**Exercise description**. Every line below that mentions the word "Measure" should be copied out.

BEGIN Exercise input

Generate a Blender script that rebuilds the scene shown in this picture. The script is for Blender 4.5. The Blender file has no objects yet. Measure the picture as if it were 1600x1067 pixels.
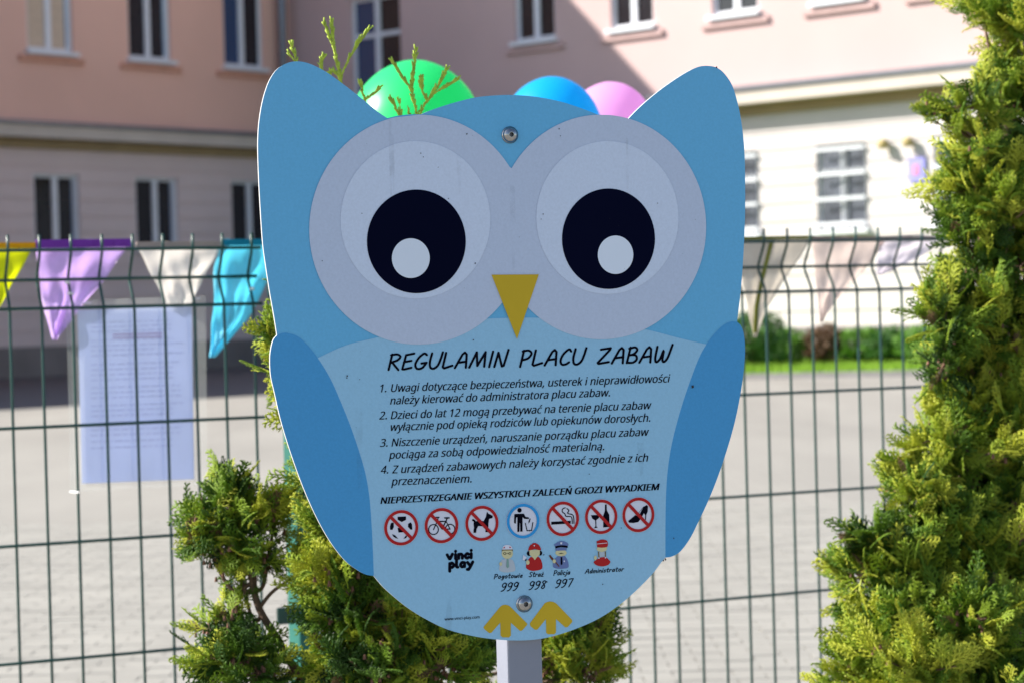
import bpy, bmesh, math, random
import numpy as np
from mathutils import Vector, Matrix
from mathutils.geometry import tessellate_polygon

S = bpy.context.scene
COL = S.collection
R = math.radians
random.seed(7)
rng = np.random.default_rng(7)

# ------------------------------------------------------------------ camera
FPX = 3600.0                      # focal length in photo pixels (photo is 1600 wide)
CAMZ = 1.2
pitch, roll = math.atan(38.5 / FPX), 0.027
F_ = Vector((0, math.cos(pitch), -math.sin(pitch)))
R0 = Vector((1, 0, 0)); U0 = Vector((0, math.sin(pitch), math.cos(pitch)))
R_ = math.cos(roll) * R0 - math.sin(roll) * U0
U_ = math.sin(roll) * R0 + math.cos(roll) * U0
cam_d = bpy.data.cameras.new('camera'); cam = bpy.data.objects.new('camera', cam_d); COL.objects.link(cam)
cam.matrix_world = Matrix(((R_.x, U_.x, -F_.x, 0), (R_.y, U_.y, -F_.y, 0), (R_.z, U_.z, -F_.z, CAMZ), (0, 0, 0, 1)))
cam_d.sensor_width = 36; cam_d.lens = FPX / 1600 * 36
cam_d.clip_start = 0.05; cam_d.clip_end = 2000
cam_d.dof.use_dof = True; cam_d.dof.focus_distance = 2.27; cam_d.dof.aperture_fstop = 10.5
cam_d.dof.aperture_blades = 7
S.camera = cam
CAM = Vector((0, 0, CAMZ))

# ------------------------------------------------------------------ light
SUN_TRAVEL = Vector((1.52, -0.03, 0)).normalized()
SUN_EL = R(36.5)
W = bpy.data.worlds.new('World'); S.world = W; W.use_nodes = True
nt = W.node_tree; nt.nodes.clear()
sky = nt.nodes.new('ShaderNodeTexSky'); sky.sky_type = 'NISHITA'; sky.sun_disc = False
sky.sun_elevation = SUN_EL
tosun = -SUN_TRAVEL
sky.sun_rotation = math.atan2(tosun.x, tosun.y)
sky.air_density = 1.0; sky.dust_density = 1.0; sky.ozone_density = 1.0
bg = nt.nodes.new('ShaderNodeBackground'); bg.inputs['Strength'].default_value = 0.105
wo = nt.nodes.new('ShaderNodeOutputWorld')
nt.links.new(sky.outputs[0], bg.inputs[0]); nt.links.new(bg.outputs[0], wo.inputs[0])
sl = bpy.data.lights.new('sun', 'SUN'); sl.energy = 5.0; sl.angle = R(0.53); sl.color = (1.0, 0.94, 0.85)
so = bpy.data.objects.new('sun', sl); COL.objects.link(so)
dvec = Vector((SUN_TRAVEL.x * math.cos(SUN_EL), SUN_TRAVEL.y * math.cos(SUN_EL), -math.sin(SUN_EL)))
so.rotation_euler = dvec.to_track_quat('-Z', 'Y').to_euler()
so.location = (-20, 0, 20)
S.view_settings.view_transform = 'Standard'; S.view_settings.look = 'None'
S.view_settings.exposure = 1.0; S.view_settings.gamma = 1.0
S.view_settings.use_curve_mapping = False

# ------------------------------------------------------------------ helpers
def ray(px, py):
    return F_ + R_ * ((px - 800) / FPX) - U_ * ((py - 533.5) / FPX)
def at(px, py, y):                # point on the plane Y=y seen at a photo pixel
    r = ray(px, py); return CAM + r * (y / r.y)

def mat(name, col, rough=0.6, var=0.0, vscale=20, bump=0.0, bscale=80, metal=0.0, spec=0.5, transl=0.0, coat=0.0, detail=4, col2=None):
    m = bpy.data.materials.new(name); m.use_nodes = True
    n = m.node_tree; b = n.nodes['Principled BSDF']
    b.inputs['Roughness'].default_value = rough; b.inputs['Metallic'].default_value = metal
    b.inputs['Specular IOR Level'].default_value = spec
    b.inputs['Coat Weight'].default_value = coat; b.inputs['Coat Roughness'].default_value = 0.15
    c4 = (*col, 1)
    b.inputs['Base Color'].default_value = c4
    tc = n.nodes.new('ShaderNodeTexCoord')
    if var > 0:
        nz = n.nodes.new('ShaderNodeTexNoise'); nz.inputs['Scale'].default_value = vscale; nz.inputs['Detail'].default_value = detail
        n.links.new(tc.outputs['Object'], nz.inputs['Vector'])
        mx = n.nodes.new('ShaderNodeMix'); mx.data_type = 'RGBA'
        lo = col2 if col2 else tuple(c * (1 - var) for c in col)
        hi = col if col2 else tuple(min(1, c * (1 + var * 0.6)) for c in col)
        mx.inputs[6].default_value = (*lo, 1); mx.inputs[7].default_value = (*hi, 1)
        rp = n.nodes.new('ShaderNodeMapRange'); rp.inputs[1].default_value = 0.3; rp.inputs[2].default_value = 0.7
        n.links.new(nz.outputs['Fac'], rp.inputs[0]); n.links.new(rp.outputs[0], mx.inputs[0])
        n.links.new(mx.outputs[2], b.inputs['Base Color'])
    if bump > 0:
        nb = n.nodes.new('ShaderNodeTexNoise'); nb.inputs['Scale'].default_value = bscale; nb.inputs['Detail'].default_value = 3
        n.links.new(tc.outputs['Object'], nb.inputs['Vector'])
        bp = n.nodes.new('ShaderNodeBump'); bp.inputs['Strength'].default_value = bump; bp.inputs['Distance'].default_value = 0.01
        n.links.new(nb.outputs['Fac'], bp.inputs['Height']); n.links.new(bp.outputs[0], b.inputs['Normal'])
    if transl > 0:
        out = n.nodes['Material Output']
        tr = n.nodes.new('ShaderNodeBsdfTranslucent')
        src = b.inputs['Base Color'].links[0].from_socket if b.inputs['Base Color'].links else None
        if src: n.links.new(src, tr.inputs['Color'])
        else: tr.inputs['Color'].default_value = c4
        ms = n.nodes.new('ShaderNodeMixShader'); ms.inputs[0].default_value = transl
        n.links.new(b.outputs[0], ms.inputs[1]); n.links.new(tr.outputs[0], ms.inputs[2]); n.links.new(ms.outputs[0], out.inputs[0])
    return m

class MB:
    def __init__(s): s.v = []; s.f = []; s.m = []
    def face(s, pts, mi=0):
        i = len(s.v); s.v += [Vector(p) for p in pts]; s.f.append(list(range(i, i + len(pts)))); s.m.append(mi)
    def box(s, c, sx, sy, sz, ax=None, mi=0):
        ax = ax or (Vector((1, 0, 0)), Vector((0, 1, 0)), Vector((0, 0, 1)))
        c = Vector(c); i = len(s.v)
        for dz in (-1, 1):
            for dy in (-1, 1):
                for dx in (-1, 1):
                    s.v.append(c + ax[0] * (dx * sx / 2) + ax[1] * (dy * sy / 2) + ax[2] * (dz * sz / 2))
        for q in ((0, 2, 3, 1), (4, 5, 7, 6), (0, 1, 5, 4), (2, 6, 7, 3), (0, 4, 6, 2), (1, 3, 7, 5)):
            s.f.append([i + k for k in q]); s.m.append(mi)
    def tube(s, pts, r, n=6, mi=0, r1=None, cap=True):
        pts = [Vector(p) for p in pts]; i0 = len(s.v); m = len(pts)
        ref = Vector((0.13, 0.97, 0.2)).normalized()
        for k, p in enumerate(pts):
            d = (pts[min(k + 1, m - 1)] - pts[max(k - 1, 0)]).normalized()
            if abs(d.dot(ref)) > 0.97: a = d.cross(Vector((1, 0, 0))).normalized()
            else: a = d.cross(ref).normalized()
            b = d.cross(a)
            rr = r if r1 is None else r + (r1 - r) * k / max(1, m - 1)
            for j in range(n):
                t = 2 * math.pi * j / n
                s.v.append(p + a * (math.cos(t) * rr) + b * (math.sin(t) * rr))
        for k in range(m - 1):
            for j in range(n):
                s.f.append([i0 + k * n + j, i0 + k * n + (j + 1) % n, i0 + (k + 1) * n + (j + 1) % n, i0 + (k + 1) * n + j]); s.m.append(mi)
        if cap:
            s.f.append([i0 + j for j in range(n)][::-1]); s.m.append(mi)
            s.f.append([i0 + (m - 1) * n + j for j in range(n)]); s.m.append(mi)
    def build(s, name, mats, parent=None, smooth=False, bevel=0):
        me = bpy.data.meshes.new(name); me.from_pydata([tuple(v) for v in s.v], [], s.f)
        if not isinstance(mats, (list, tuple)): mats = [mats]
        for m in mats: me.materials.append(m)
        me.polygons.foreach_set('material_index', s.m)
        if smooth: me.polygons.foreach_set('use_smooth', [True] * len(s.f))
        me.update()
        o = bpy.data.objects.new(name, me); COL.objects.link(o)
        if parent: attach(o, parent)
        if bevel:
            b = o.modifiers.new('bevel', 'BEVEL'); b.width = bevel; b.segments = 2; b.limit_method = 'ANGLE'
        return o

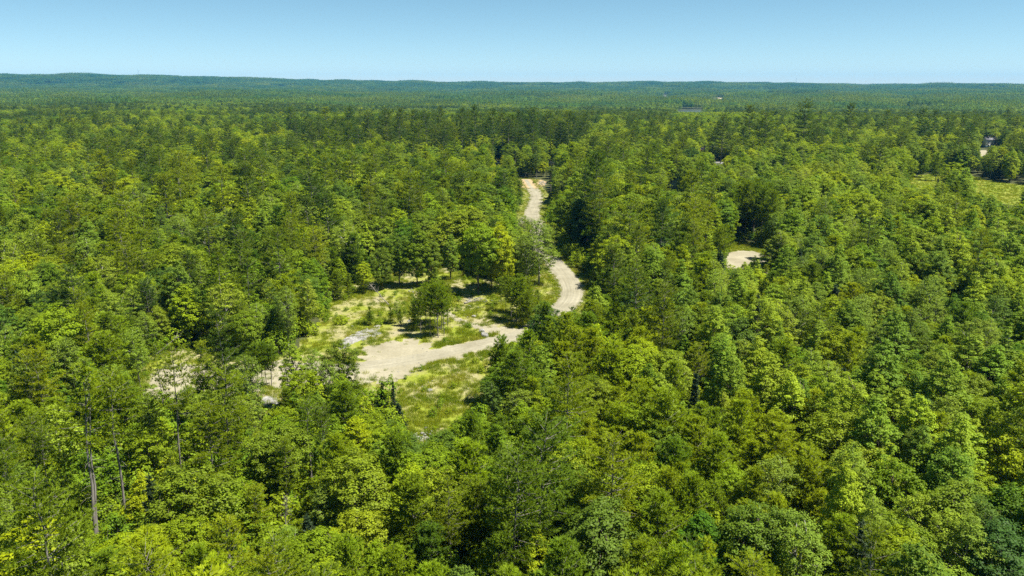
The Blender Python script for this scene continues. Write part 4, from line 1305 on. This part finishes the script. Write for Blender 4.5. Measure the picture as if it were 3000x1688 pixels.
# undergrowth
ux, uy = scatter(140, 330, 2.6, 0.66, 41)
ux2, uy2 = scatter(38, 140, 1.9, 0.66, 42)
ux, uy = np.concatenate([ux, ux2]), np.concatenate([uy, uy2])
ok = ~blocked(ux, uy) & (vr.uniform(size=len(ux)) < 0.85)
ux, uy = ux[ok], uy[ok]
upx, upy = to_px(ux, uy, 2.5)
_, upb = to_px(ux, uy, 0)
ok = mask_hit(upx - 14, upx + 14, upy, upb, LINT) == 0
ux, uy = ux[ok], uy[ok]
n = len(ux)
ix = vr.integers(0, 3, n)
us = vr.uniform(0.5, 1.35, n)
instancer('undergrowth', np.c_[ux, uy, height(ux, uy)], np.c_[np.zeros(n), np.zeros(n), vr.uniform(0, 6.3, n)], np.c_[us, us, us * vr.uniform(0.8, 1.4, n)], ix, np.clip(vr.normal(0.5, 0.25, n), 0, 1), [f[0] for f in SPEC['shrub']['far']], 'low leafy undergrowth and saplings covering the forest floor')


# ------------------------------------------------------------------ the forest far away: patches of canopy
def patch(seed, conifer, size=64.0):
    global rng
    keep_rng = rng
    rng = np.random.default_rng(seed)
    b = MB()
    n = 9
    for a in range(n):
        for c in range(n):
            x = ((a + rng.uniform(0.05, 0.95)) / n - 0.5) * size
            y = ((c + rng.uniform(0.05, 0.95)) / n - 0.5) * size
            con = rng.uniform() < conifer
            if con:
                H, R = rng.uniform(13, 22), rng.uniform(3.0, 4.4)
                t = rng.uniform(0, 1, 70) ** 0.8
                rr = R * (1.05 - t) * np.sqrt(rng.uniform(0.2, 1, 70))
                zz = H * (0.2 + 0.8 * t ** 1.15)
            else:
                H, R = rng.uniform(11, 18), rng.uniform(3.6, 5.4)
                t = rng.uniform(0, 1, 70)
                rr = R * np.sqrt(np.clip(1 - (2 * t - 0.8) ** 2 / 1.5, 0.02, 1)) * np.sqrt(rng.uniform(0.25, 1, 70))
                zz = H * (0.3 + 0.7 * t)
            th = rng.uniform(0, 6.3, 70)
            p = np.stack([x + rr * np.cos(th), y + rr * np.sin(th), zz], 1)
            nr = unit(np.stack([np.cos(th) * rr / R, np.sin(th) * rr / R, 0.5 + t], 1) + rng.normal(size=(70, 3)) * 0.4)
            b.quads(p, nr, (0.9 if con else 1.5) * rng.uniform(0.7, 1.4, 70), 1.3, m=1 if con else (0 if rng.uniform() < 0.6 else 2))
    rng = keep_rng
    return b.build('canopy_patch', [M['oak'], M['pine'], M['maple']], link=False)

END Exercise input

**Task response**.
Generate a Blender script that rebuilds the scene shown in this picture. The script is for Blender 4.5. The Blender file has no objects yet. Measure the picture as if it were 1600x1067 pixels.
The Blender Python script for this scene continues. Write part 4, from line 1305 on. This part finishes the script. Write for Blender 4.5. Measure the picture as if it were 3000x1688 pixels.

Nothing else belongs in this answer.